Monday 17 October 2011

Let the Right One In (Novel and Film) - Art and Editing


Art is anything you can do well. Anything you can do with Quality.
- Robert M. Pirsig


You know how it is – in an awful display of preciousness, you are put off something which is linked in any way with a piece of art you value greatly for fear of disappointment.  It's that fear that keeps us away from revisiting childhood wonders in case they implode and crumble like a tissue meeting a candle flame.  This fear was part of the reason why it took me so long to get around to reading the novel which was adapted into the best Vampire film of all time.  Namely 'Let the Right OneIn'.  Of course, this goes to show how very silly I can be – surely the sire (to borrow the phrase so buffyfied in my brain) to the amazing film couldn’t be anything other than special?

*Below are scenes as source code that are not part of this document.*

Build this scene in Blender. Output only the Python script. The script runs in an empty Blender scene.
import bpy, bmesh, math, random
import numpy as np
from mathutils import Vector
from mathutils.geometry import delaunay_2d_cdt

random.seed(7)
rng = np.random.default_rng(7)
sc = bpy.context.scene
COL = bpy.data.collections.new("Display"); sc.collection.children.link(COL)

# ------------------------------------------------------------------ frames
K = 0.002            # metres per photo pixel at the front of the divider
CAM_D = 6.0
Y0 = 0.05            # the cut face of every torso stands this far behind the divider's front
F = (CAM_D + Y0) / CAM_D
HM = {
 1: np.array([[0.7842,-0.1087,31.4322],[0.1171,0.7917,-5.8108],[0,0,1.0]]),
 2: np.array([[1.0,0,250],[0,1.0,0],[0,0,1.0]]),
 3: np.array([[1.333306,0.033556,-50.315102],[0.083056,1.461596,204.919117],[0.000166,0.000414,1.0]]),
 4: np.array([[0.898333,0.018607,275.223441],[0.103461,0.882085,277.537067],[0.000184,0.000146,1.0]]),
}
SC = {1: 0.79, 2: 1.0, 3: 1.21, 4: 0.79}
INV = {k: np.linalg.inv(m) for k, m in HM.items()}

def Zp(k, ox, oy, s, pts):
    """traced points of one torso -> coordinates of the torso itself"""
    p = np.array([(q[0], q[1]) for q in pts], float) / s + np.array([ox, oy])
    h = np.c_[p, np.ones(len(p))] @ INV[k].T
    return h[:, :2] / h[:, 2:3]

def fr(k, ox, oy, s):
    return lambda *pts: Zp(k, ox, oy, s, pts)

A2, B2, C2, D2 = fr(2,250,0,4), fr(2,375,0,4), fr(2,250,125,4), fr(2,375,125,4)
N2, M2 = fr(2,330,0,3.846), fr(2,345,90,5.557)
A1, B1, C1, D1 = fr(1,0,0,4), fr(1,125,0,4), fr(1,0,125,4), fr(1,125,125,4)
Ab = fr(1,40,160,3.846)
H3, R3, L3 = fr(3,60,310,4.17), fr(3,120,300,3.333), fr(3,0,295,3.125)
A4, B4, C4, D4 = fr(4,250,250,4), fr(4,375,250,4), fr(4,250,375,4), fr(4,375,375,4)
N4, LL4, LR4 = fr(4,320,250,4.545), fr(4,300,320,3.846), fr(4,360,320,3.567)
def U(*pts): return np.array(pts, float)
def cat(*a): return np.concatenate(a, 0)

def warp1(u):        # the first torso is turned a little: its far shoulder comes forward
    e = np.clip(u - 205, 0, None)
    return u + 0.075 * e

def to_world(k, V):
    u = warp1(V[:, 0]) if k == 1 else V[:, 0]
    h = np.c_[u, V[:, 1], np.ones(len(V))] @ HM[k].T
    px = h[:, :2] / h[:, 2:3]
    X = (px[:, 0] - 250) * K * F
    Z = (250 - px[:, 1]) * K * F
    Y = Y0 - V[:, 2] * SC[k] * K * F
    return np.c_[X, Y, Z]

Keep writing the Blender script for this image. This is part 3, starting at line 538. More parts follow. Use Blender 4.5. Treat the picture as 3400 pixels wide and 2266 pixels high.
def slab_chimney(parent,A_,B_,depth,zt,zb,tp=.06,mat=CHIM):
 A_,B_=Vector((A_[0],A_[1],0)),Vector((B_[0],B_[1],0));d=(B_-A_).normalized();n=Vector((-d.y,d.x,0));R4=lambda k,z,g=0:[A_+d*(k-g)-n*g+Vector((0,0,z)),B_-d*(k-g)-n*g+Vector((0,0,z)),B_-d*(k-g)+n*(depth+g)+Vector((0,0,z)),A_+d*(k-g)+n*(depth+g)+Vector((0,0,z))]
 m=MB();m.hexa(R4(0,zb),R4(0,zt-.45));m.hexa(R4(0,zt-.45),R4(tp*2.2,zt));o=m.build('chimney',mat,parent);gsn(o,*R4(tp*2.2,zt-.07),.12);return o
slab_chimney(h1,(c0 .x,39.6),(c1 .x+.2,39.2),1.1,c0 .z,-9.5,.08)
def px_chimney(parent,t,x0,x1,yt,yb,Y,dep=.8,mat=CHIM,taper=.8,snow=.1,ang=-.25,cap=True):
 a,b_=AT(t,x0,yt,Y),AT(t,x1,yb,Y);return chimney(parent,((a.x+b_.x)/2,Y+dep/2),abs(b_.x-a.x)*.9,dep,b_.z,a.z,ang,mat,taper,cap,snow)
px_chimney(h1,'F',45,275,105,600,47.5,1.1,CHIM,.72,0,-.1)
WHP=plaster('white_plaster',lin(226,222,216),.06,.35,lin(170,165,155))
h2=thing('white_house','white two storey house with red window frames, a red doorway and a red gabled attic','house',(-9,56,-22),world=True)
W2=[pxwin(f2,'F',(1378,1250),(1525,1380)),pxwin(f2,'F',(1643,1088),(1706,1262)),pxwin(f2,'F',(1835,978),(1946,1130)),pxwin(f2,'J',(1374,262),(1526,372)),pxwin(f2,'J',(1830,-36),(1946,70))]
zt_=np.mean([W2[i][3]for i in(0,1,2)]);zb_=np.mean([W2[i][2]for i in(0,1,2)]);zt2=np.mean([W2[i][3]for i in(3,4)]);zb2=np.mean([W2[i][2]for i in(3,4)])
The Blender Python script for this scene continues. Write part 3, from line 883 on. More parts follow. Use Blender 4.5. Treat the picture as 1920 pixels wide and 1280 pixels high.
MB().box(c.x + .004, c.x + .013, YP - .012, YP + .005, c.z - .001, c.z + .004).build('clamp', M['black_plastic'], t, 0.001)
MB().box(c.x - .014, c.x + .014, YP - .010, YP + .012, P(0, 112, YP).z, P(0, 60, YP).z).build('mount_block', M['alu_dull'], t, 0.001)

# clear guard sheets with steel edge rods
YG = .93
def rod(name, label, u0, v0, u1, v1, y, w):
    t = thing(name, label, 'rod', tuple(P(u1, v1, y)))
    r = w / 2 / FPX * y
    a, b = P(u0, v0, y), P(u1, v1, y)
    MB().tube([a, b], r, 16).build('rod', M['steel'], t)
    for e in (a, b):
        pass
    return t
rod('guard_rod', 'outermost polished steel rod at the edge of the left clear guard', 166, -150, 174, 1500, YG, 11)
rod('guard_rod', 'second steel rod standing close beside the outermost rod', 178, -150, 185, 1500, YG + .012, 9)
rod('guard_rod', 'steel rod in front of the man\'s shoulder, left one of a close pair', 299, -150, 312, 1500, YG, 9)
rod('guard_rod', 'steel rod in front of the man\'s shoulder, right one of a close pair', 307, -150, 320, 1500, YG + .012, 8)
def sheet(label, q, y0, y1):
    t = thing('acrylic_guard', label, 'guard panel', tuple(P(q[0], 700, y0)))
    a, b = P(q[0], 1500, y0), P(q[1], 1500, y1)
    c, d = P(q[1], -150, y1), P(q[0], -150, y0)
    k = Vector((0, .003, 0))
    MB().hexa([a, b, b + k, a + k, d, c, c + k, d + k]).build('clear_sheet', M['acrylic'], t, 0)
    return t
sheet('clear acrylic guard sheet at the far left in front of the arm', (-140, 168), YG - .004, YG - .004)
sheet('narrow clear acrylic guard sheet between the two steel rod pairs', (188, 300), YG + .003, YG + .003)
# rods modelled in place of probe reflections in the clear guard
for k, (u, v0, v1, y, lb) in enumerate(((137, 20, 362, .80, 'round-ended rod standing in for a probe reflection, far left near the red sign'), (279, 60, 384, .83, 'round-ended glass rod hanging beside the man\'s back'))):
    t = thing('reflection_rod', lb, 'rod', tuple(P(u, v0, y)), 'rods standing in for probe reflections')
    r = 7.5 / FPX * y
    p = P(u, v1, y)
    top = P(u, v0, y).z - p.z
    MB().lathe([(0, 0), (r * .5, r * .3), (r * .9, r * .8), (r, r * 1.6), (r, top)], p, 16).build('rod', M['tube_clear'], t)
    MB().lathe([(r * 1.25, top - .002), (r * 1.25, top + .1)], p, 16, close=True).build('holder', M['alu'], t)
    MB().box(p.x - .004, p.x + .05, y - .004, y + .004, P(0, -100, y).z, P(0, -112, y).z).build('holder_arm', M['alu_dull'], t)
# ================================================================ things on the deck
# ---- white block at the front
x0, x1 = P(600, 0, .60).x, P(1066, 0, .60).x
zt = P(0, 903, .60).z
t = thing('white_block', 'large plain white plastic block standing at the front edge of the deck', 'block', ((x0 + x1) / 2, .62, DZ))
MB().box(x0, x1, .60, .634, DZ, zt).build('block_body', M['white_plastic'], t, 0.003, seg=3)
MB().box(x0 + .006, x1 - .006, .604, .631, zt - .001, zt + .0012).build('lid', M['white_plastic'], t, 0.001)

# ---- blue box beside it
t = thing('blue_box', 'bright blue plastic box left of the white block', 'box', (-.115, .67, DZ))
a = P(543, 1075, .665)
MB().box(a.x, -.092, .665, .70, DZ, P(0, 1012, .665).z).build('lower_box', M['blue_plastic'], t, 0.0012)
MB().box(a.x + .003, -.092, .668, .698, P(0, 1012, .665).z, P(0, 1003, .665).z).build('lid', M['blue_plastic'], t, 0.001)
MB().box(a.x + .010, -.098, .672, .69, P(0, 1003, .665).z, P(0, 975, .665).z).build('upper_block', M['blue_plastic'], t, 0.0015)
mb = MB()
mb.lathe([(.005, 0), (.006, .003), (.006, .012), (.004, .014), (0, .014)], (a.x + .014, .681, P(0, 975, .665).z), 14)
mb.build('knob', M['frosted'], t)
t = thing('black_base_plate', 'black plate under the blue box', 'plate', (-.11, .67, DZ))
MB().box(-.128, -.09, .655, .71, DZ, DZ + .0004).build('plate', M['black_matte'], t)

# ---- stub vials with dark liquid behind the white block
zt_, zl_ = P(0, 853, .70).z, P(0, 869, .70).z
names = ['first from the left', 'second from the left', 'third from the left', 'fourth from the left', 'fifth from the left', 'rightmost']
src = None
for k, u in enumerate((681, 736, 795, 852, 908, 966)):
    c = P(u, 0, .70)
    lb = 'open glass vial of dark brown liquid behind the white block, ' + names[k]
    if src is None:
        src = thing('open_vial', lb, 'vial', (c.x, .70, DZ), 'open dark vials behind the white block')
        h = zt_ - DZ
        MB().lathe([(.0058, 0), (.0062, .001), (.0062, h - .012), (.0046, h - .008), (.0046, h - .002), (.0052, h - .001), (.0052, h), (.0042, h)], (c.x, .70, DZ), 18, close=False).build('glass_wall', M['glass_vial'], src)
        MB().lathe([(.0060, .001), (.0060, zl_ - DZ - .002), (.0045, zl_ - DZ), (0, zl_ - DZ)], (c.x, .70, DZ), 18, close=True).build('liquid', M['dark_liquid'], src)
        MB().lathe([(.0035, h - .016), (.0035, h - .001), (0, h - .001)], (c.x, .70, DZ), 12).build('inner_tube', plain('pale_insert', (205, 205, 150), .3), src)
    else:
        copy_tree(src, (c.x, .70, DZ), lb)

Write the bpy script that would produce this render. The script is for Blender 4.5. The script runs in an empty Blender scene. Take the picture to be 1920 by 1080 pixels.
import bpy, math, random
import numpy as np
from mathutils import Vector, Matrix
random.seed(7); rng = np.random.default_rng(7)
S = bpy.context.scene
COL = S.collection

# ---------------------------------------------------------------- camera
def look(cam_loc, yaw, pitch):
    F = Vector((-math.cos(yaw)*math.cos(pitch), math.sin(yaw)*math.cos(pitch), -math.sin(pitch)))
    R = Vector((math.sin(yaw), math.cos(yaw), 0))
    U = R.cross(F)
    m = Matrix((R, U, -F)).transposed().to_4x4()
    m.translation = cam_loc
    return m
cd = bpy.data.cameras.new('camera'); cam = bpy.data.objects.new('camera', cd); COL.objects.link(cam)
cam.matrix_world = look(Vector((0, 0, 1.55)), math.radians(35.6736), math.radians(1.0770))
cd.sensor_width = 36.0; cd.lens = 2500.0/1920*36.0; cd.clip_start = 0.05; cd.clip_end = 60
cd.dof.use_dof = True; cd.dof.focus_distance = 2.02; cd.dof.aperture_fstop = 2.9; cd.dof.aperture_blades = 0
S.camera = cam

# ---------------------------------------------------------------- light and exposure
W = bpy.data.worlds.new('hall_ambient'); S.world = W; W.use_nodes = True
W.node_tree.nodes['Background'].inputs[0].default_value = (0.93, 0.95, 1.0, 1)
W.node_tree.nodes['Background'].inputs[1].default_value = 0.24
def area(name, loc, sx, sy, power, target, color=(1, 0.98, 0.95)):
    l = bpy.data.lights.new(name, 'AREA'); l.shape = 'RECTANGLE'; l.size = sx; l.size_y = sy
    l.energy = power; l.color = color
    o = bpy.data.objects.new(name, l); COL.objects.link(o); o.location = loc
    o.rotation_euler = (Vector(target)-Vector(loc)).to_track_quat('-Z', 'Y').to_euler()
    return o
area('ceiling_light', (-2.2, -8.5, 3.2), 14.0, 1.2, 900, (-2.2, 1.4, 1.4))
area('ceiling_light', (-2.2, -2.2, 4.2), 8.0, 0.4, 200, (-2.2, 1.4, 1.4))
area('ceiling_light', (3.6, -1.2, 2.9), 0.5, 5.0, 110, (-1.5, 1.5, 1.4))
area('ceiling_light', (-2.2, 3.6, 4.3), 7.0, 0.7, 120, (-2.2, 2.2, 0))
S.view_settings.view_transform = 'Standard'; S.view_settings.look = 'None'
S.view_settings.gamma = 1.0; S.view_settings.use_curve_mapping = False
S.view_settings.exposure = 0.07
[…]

Sadly, being a man of my room (as opposed to a man of the world), my language skills are limited, so when writing about this novel, I feel I can't comment too much about the language.  But rest assured, anyone reading the English translation should be happy.

The general story, for those of you unfamiliar with book or film, goes like this - A young boy lives a rather bleak life in which he is constantly bullied.  He meets a pale child of his own age.  The friendship which develops encourages the boy to value himself and fight back against the bullying.  Of course, things are never that simple...

The Pirsig quote, although apt when looking at the story and translation, was actually something which came to my mind when I was pondering the job of adaptation.  In this case, the novel was adapted into the screenplay by the original author, John Ajvide Lindqvist.  Lindqvist seems to have a natural grasp of the best way to cut down a story to make a successful film narrative.  I've not sat there with a stop watch checking, but I'm pretty certain the entire film falls neatly into the Syd Field plot paradigm.

Beyond this, however, Lindqvist has been able to revise his original story and polish a couple of flat points.  The ending, for example.  The film features a lovely bit of ring structure, whereby the actions of Eli and Oskar earlier in the film (namely communication through morse code) reoccur in the final scene.  It's a tiny thing (the setting of the scene is exactly the same as that in the book, it's just the addition of an action) but it made for a pleasing feeling of completion.  And is also tremendously touching (and, for those of you familiar with morse code) a confirmation of feelings denied us by the medium of film (i.e. we can't be certain of the thoughts and feelings which are kept internal).

Content, which in the novel gets a little extreme, is toned down into something more appropriate for cinema viewing, whilst also retaining the possibility for reading between the lines.  I don’t want to spoil the biggest ‘cut’ to the novel narrative (*cough*) which was given away to me by the Great and Powerful Nick Lowe in his Mutant Popcorn film review of the American remake (which I am yet to see and of which I am, unsurprisingly, rather wary), but the editing does not spoil the narrative one bit.  In some ways it was nice to read the novel and have the screen narrative expanded.  I am imagine that, had I come at it from the opposite direction, the removal of parts of the story would still have not felt intrusive, thanks to the ambiguity left on screen.  Ambiguity as a narrative device should be used more often.  It costs nothing other than a certain degree of faith in your viewers.

So, back to Pirsig.  Quality and art really do go hand in hand.  It is the quality that defines the art rather than the item itself.  I’d like to think that a few things I have created in my life qualify as art.  But they are all constructed from different media – the words that fuel my writing, the wood I craft into objects, the light that I collect and form into a photograph.  Lindqvist has managed to create two pieces of artwork, separate to each other, crafted from words but becoming something more.  The revision of one does not lessen the other.